ワン:600平方メートルっていうとどれくらいの広さかしら?

猫田:昔、おじいちゃんが、「学校の体育館の面積は600平方メートルくらいじゃな」って言ってたような・・・。

ワン:さすが猫田家の知恵袋。それにしてもなんて使いづらい、豆知識。

猫田:そうすると、体育館一面くらいの広さの道路を固めるのに、だいたいお相撲さん1人分くらいのC-AGが必要ってことか。

ワン:えっ、なんでそこで急にお相撲さんが出てくるの?

猫田:ほら、そう考えるとイメージがわくでしょ。だから、実際に道路の舗装に使おうと思ったら、お相撲さん100人分?1,000人分?10,000人分?え~と、え~と・・・。

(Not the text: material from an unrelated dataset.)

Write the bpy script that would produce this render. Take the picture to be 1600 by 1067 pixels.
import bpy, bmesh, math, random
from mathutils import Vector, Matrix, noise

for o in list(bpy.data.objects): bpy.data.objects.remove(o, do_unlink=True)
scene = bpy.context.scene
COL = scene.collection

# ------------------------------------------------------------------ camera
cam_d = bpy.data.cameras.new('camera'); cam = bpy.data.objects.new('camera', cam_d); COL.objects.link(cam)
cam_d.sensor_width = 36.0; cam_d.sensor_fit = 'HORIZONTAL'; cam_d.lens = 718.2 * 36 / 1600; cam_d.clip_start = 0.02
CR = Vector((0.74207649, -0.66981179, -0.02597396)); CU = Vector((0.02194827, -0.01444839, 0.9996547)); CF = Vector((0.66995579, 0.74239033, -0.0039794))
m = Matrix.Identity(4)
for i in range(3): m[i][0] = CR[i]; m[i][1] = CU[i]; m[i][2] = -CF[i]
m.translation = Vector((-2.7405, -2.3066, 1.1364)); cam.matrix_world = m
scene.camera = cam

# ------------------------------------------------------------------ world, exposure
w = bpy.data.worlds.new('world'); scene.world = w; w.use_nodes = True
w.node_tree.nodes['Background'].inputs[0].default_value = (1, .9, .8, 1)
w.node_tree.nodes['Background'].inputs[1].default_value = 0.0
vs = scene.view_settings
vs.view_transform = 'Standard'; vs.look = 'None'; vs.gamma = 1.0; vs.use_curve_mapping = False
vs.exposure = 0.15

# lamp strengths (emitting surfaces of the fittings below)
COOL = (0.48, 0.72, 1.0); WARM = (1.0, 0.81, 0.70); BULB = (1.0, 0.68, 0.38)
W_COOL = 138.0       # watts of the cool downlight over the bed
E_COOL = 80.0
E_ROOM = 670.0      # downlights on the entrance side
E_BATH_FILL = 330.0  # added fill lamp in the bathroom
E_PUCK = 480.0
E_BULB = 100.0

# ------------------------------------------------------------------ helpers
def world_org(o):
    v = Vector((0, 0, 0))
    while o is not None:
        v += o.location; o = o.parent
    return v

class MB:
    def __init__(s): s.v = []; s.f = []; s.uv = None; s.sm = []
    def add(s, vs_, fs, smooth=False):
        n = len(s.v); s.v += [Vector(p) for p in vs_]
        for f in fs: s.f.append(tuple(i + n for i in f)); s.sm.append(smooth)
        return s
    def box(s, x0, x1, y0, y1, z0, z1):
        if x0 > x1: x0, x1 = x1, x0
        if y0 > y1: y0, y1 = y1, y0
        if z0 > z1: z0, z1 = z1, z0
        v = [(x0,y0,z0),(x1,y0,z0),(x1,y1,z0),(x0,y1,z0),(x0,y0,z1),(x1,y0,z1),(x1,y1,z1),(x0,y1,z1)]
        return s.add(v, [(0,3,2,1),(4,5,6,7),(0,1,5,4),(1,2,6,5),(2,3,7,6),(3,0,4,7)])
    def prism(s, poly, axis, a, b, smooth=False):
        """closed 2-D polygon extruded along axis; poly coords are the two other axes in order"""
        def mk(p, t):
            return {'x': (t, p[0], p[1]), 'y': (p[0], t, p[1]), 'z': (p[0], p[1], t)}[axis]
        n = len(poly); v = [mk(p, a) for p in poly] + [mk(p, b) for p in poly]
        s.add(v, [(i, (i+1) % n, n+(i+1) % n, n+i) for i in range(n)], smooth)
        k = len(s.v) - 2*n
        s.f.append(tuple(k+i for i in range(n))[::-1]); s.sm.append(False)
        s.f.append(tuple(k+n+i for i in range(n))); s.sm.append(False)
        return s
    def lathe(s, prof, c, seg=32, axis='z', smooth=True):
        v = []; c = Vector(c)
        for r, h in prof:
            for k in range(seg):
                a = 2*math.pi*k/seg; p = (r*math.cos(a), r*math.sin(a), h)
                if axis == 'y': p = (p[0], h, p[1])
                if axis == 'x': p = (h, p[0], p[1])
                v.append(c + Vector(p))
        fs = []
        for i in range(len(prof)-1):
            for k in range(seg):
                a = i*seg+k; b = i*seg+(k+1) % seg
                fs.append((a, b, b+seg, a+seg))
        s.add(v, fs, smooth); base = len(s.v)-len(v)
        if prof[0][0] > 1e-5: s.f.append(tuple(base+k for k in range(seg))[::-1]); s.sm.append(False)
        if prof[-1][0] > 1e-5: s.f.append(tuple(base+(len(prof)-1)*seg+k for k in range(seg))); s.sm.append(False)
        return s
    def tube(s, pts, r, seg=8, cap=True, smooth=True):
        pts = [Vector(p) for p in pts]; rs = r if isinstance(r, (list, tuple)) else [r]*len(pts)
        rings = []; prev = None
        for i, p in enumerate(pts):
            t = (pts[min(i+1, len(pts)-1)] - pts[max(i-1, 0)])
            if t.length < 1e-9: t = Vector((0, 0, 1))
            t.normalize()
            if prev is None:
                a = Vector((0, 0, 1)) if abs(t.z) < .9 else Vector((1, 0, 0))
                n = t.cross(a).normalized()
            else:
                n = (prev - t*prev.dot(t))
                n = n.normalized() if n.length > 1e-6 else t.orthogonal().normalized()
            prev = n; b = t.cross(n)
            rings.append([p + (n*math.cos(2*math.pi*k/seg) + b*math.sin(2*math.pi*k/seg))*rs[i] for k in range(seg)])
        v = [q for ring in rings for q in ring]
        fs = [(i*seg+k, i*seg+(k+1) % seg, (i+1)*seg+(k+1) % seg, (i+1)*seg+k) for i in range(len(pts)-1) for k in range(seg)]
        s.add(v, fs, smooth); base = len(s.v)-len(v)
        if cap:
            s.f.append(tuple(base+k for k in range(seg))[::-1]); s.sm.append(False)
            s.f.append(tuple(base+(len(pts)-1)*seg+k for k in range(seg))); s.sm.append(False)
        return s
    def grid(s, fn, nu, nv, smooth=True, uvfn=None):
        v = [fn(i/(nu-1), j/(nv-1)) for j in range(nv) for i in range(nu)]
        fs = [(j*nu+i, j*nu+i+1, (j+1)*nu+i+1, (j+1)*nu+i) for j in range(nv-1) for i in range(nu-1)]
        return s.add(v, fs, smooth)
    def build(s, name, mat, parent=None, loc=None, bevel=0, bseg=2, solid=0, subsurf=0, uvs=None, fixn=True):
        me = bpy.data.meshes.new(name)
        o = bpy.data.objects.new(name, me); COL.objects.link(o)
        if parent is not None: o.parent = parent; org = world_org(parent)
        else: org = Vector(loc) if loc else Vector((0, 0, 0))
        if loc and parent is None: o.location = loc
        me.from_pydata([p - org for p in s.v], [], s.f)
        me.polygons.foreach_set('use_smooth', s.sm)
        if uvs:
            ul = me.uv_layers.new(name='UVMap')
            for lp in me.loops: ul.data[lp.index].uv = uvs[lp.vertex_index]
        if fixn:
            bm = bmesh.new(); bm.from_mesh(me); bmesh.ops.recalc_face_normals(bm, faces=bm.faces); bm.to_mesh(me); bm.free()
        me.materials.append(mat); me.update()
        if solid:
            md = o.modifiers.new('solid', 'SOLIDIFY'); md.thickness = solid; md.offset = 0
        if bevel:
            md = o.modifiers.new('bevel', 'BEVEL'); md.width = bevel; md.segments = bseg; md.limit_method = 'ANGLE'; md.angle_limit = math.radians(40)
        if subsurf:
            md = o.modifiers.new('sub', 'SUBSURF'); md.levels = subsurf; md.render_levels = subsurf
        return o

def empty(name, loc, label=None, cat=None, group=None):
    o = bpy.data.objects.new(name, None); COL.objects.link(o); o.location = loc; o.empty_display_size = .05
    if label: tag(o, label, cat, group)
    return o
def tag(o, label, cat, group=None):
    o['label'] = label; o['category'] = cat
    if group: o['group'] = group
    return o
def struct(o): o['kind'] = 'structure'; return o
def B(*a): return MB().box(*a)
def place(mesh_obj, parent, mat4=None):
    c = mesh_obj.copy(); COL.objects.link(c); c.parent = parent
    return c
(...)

ワン:ちょっとちょっと猫田さん、お相撲さんで考えるのはもういいわ。ありがとう。とにかく実用化を考えると、すごい量のC-AGが必要になるってことは分かったわ。

諸越:そうなんだ。だからこれからは、ぼくを数十トン規模で作る技術も必要になってくるんだ。それと、製造コストの削減にも取り組む必要があるね。そういった課題も含めて、岩浦さんたちは、これから5年くらいで実用化のめどをつけることを目標にしているよ。

猫田:そうすると、いつか日本のどこかに“モロコシロード”ができるってことか!楽しみだなあ~。

ワン:道路っていつもすぐそばにあって当たり前のように存在しているけど、人間の生活を支えるすごく大事なインフラなのよね。道路の大切さを改めて実感したわ。あなたの力で人間の暮らしと、そして地球の環境を守って。これからの活躍に期待しているわ!